Data for the task
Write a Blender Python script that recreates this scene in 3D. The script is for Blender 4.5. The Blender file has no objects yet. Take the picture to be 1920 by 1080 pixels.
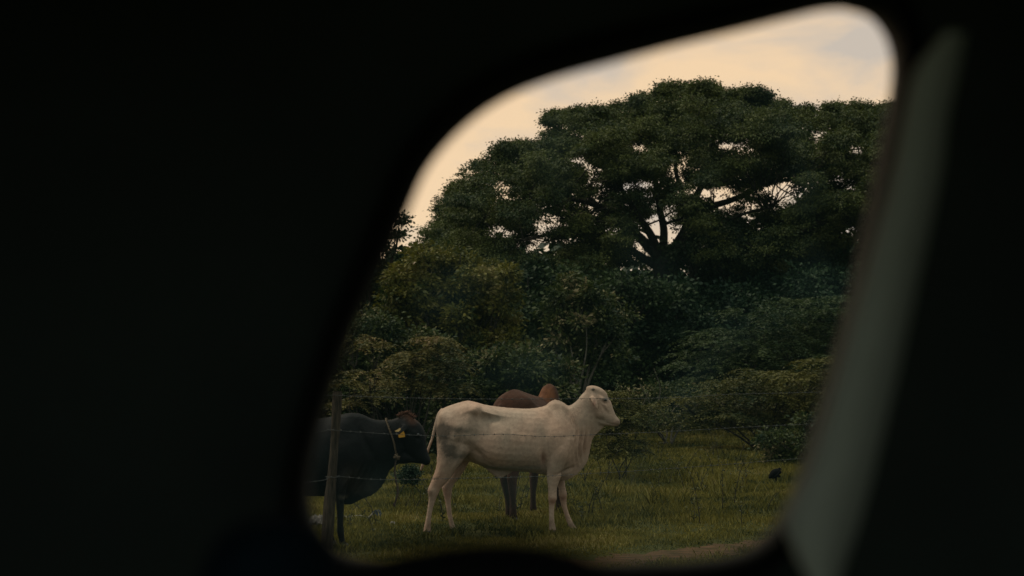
import bpy, math, random
import numpy as np
from mathutils import Vector, noise as mnoise
rad = math.radians
random.seed(7); rng = np.random.default_rng(7)
SC = bpy.context.scene
COL = SC.collection

# ------------------------------------------------------------------ camera
CAM_Z, FPX, TILT = 1.5, 2667.0, math.atan(194 / 2667.0)
cd = bpy.data.cameras.new('camera'); cam = bpy.data.objects.new('camera', cd); COL.objects.link(cam)
cam.location = (0, 0, CAM_Z); cam.rotation_euler = (rad(90) + TILT, 0, 0)
cd.lens = 50; cd.sensor_width = 36; cd.clip_start = 0.02; cd.clip_end = 2000
cd.dof.use_dof = True; cd.dof.focus_distance = 17.0; cd.dof.aperture_fstop = 2.9
SC.camera = cam

# ------------------------------------------------------------------ sky and sun
SUN_EL, SUN_AZ = rad(60), rad(-82)          # azimuth measured from +Y towards +X
w = bpy.data.worlds.new('World'); SC.world = w; w.use_nodes = True
nt = w.node_tree; N = nt.nodes; L = nt.links; N.clear()
out = N.new('ShaderNodeOutputWorld'); bg = N.new('ShaderNodeBackground'); L.new(bg.outputs[0], out.inputs[0])
sky = N.new('ShaderNodeTexSky'); sky.sky_type = 'NISHITA'; sky.sun_disc = False
sky.sun_elevation = SUN_EL; sky.sun_rotation = SUN_AZ
tc = N.new('ShaderNodeTexCoord')
mp = N.new('ShaderNodeMapping'); mp.inputs['Scale'].default_value = (4.5, 4.5, 12.0); mp.inputs['Rotation'].default_value = (0, rad(-12), 0)
mp.inputs['Location'].default_value = (0.4, 0.1, 1.3)
L.new(tc.outputs['Generated'], mp.inputs[0])
n1 = N.new('ShaderNodeTexNoise'); n1.inputs['Scale'].default_value = 1.6; n1.inputs['Detail'].default_value = 9; n1.inputs['Roughness'].default_value = 0.5; n1.inputs['Distortion'].default_value = 0.35
L.new(mp.outputs[0], n1.inputs[0])
cr = N.new('ShaderNodeValToRGB'); cr.color_ramp.elements[0].position = 0.38; cr.color_ramp.elements[1].position = 0.58
SKY_STRENGTH = 0.12
k = 1 / SKY_STRENGTH
cr.color_ramp.elements[0].color = (0.64, 0.54, 0.445, 1)
cr.color_ramp.elements[1].color = (0.98, 0.695, 0.42, 1)
sc_ = N.new('ShaderNodeVectorMath'); sc_.operation = 'SCALE'; sc_.inputs['Scale'].default_value = k
L.new(cr.outputs[0], sc_.inputs[0])
mx = N.new('ShaderNodeMix'); mx.data_type = 'RGBA'
mx.inputs['Factor'].default_value = 0.93
# warm cloud bank ahead, grey-green cloud overhead and a duller sky low behind
sx = N.new('ShaderNodeSeparateXYZ'); L.new(tc.outputs['Generated'], sx.inputs[0])
def mth(op, a, b_):
    q = N.new('ShaderNodeMath'); q.operation = op
    for i_, v_ in enumerate((a, b_)):
        if isinstance(v_, (int, float)): q.inputs[i_].default_value = v_
        else: L.new(v_, q.inputs[i_])
    return q.outputs[0]
L.new(mth('SUBTRACT', n1.outputs[0], mth('MULTIPLY', mth('SUBTRACT', sx.outputs['X'], 0.15), 0.7)), cr.inputs[0])
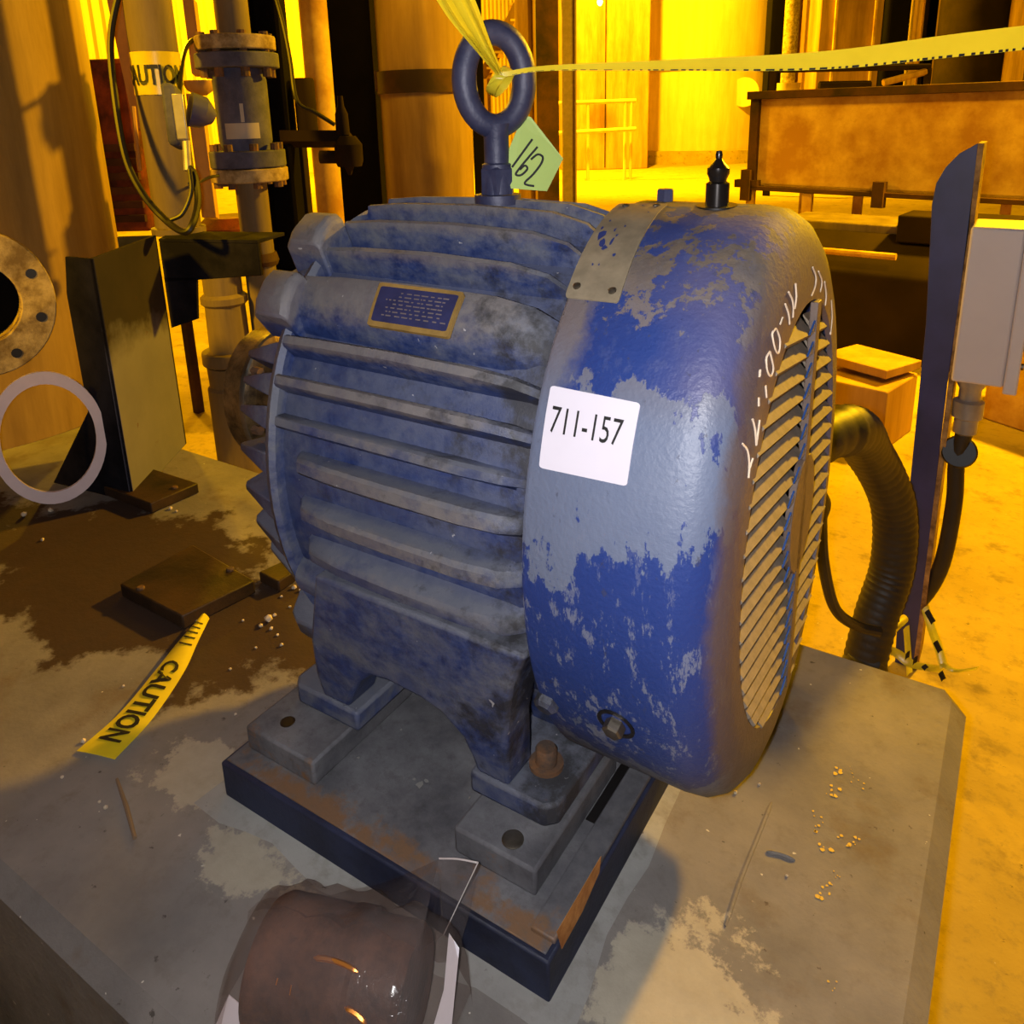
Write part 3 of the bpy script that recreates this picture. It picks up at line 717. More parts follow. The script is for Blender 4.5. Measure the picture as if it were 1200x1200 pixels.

What to do
Without including any pictures, please restate all the records exactly.

Response to the exercise
Write a Blender Python script that recreates this scene in 3D. The script is for Blender 4.5. The Blender file has no objects yet. Take the picture to be 1920 by 1080 pixels.
import bpy, math, random
import numpy as np
from mathutils import Vector, noise as mnoise
rad = math.radians
random.seed(7); rng = np.random.default_rng(7)
SC = bpy.context.scene
COL = SC.collection

# ------------------------------------------------------------------ camera
CAM_Z, FPX, TILT = 1.5, 2667.0, math.atan(194 / 2667.0)
cd = bpy.data.cameras.new('camera'); cam = bpy.data.objects.new('camera', cd); COL.objects.link(cam)
cam.location = (0, 0, CAM_Z); cam.rotation_euler = (rad(90) + TILT, 0, 0)
cd.lens = 50; cd.sensor_width = 36; cd.clip_start = 0.02; cd.clip_end = 2000
cd.dof.use_dof = True; cd.dof.focus_distance = 17.0; cd.dof.aperture_fstop = 2.9
SC.camera = cam

# ------------------------------------------------------------------ sky and sun
SUN_EL, SUN_AZ = rad(60), rad(-82)          # azimuth measured from +Y towards +X
w = bpy.data.worlds.new('World'); SC.world = w; w.use_nodes = True
nt = w.node_tree; N = nt.nodes; L = nt.links; N.clear()
out = N.new('ShaderNodeOutputWorld'); bg = N.new('ShaderNodeBackground'); L.new(bg.outputs[0], out.inputs[0])
sky = N.new('ShaderNodeTexSky'); sky.sky_type = 'NISHITA'; sky.sun_disc = False
sky.sun_elevation = SUN_EL; sky.sun_rotation = SUN_AZ
tc = N.new('ShaderNodeTexCoord')
mp = N.new('ShaderNodeMapping'); mp.inputs['Scale'].default_value = (4.5, 4.5, 12.0); mp.inputs['Rotation'].default_value = (0, rad(-12), 0)
mp.inputs['Location'].default_value = (0.4, 0.1, 1.3)
L.new(tc.outputs['Generated'], mp.inputs[0])
n1 = N.new('ShaderNodeTexNoise'); n1.inputs['Scale'].default_value = 1.6; n1.inputs['Detail'].default_value = 9; n1.inputs['Roughness'].default_value = 0.5; n1.inputs['Distortion'].default_value = 0.35
L.new(mp.outputs[0], n1.inputs[0])
cr = N.new('ShaderNodeValToRGB'); cr.color_ramp.elements[0].position = 0.38; cr.color_ramp.elements[1].position = 0.58
SKY_STRENGTH = 0.12
k = 1 / SKY_STRENGTH
cr.color_ramp.elements[0].color = (0.64, 0.54, 0.445, 1)
cr.color_ramp.elements[1].color = (0.98, 0.695, 0.42, 1)
sc_ = N.new('ShaderNodeVectorMath'); sc_.operation = 'SCALE'; sc_.inputs['Scale'].default_value = k
L.new(cr.outputs[0], sc_.inputs[0])
mx = N.new('ShaderNodeMix'); mx.data_type = 'RGBA'
mx.inputs['Factor'].default_value = 0.93
# warm cloud bank ahead, grey-green cloud overhead and a duller sky low behind
sx = N.new('ShaderNodeSeparateXYZ'); L.new(tc.outputs['Generated'], sx.inputs[0])
def mth(op, a, b_):
    q = N.new('ShaderNodeMath'); q.operation = op
    for i_, v_ in enumerate((a, b_)):
        if isinstance(v_, (int, float)): q.inputs[i_].default_value = v_
        else: L.new(v_, q.inputs[i_])
    return q.outputs[0]
L.new(mth('SUBTRACT', n1.outputs[0], mth('MULTIPLY', mth('SUBTRACT', sx.outputs['X'], 0.15), 0.7)), cr.inputs[0])
Write part 3 of the bpy script that recreates this picture. It picks up at line 717. More parts follow. The script is for Blender 4.5. Measure the picture as if it were 1200x1200 pixels.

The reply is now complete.